Within the fine arts, music is unique in that its generation, performance and reception involves three parties rather than two. In painting and sculpture, there is one person who comes up with the idea and executes it (the artist), and another who receives and processes it (the audience). The same can be said of writing. But in music there are three mandatory components: the composer who generates the piece, the musician who interprets it, and the audience who perceives and digests it. In a way, the audience interprets the interpretation. If you compare music-making and painting, the role of the musician in music gets broken down into various aspects, some of which are taken on by the artist, and some – by the beholder. For example, the act of interpretation or of “understanding” the intent, which falls squarely on the shoulders of the musician, is typically given to the artist who, ideally, is able to represent through the art media his or her own intention. From this breakdown many revelatory questions follow: what is the reason for creating a piece of art? Is the musician responsible for simply transmitting that reason or intent to the audience, or can he add his own flavor to the mix?
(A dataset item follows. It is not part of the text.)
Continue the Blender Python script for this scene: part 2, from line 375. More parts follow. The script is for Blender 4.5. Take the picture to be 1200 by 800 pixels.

Is the audience obligated to appreciate or at least to seek out the initial idea, or is it allowed to assign its own meaning to what it perceives?

If you think about the composer-musician tandem, you begin to see how intimately dependent on each other they are. It’s as if the composer has the words, but no voice to express them with, while the musician has a voice but needs the words. The composer has profound things he wants to share, but they are so personal, so complex, that only a highly skilled and attentive musician will appreciate all of the nuances. This is why his interpretation is an act of compassion. With his performance he can express to the composer his own understanding of the messages embedded in the bars of music. He can offer empathy and give voice to what has been hidden. The audience also offers a listening ear while the performer, and through him, the composer, share deeply personal things.

Poignantly then comes the realization that compassion flows both ways. An artist, a poet, a sculptor, a novelist are able to provide organization and structure to amorphous feelings and intimations of thought, both vague and transparent notions. They validate one’s experience and reveal how vastly similar and connected we are. As a poet, how many times have I met the eye of grateful listeners who finally heard, coming out of my mouth, words they themselves felt but could not adequately express? As an appreciator of music and art, have I not been flooded by relief, overwhelmed with joy, when I heard or saw something that I also felt within? Were not the pieces of art which evoked gratitude and resonance in others created with love? With immense compassion? The circle is closed then, and the creating, performing, and appreciating of art becomes one comprehensive communal experience.

Christian Tetzlaff points to this as he describes his personal encounters with music. “..That’s what the concert situation is about for me, when I am sitting in the hall and also when I am playing myself. It’s about communication – I almost want to say “communion”. As a player, you don’t really interpret anymore. You listen, together, with the audience.”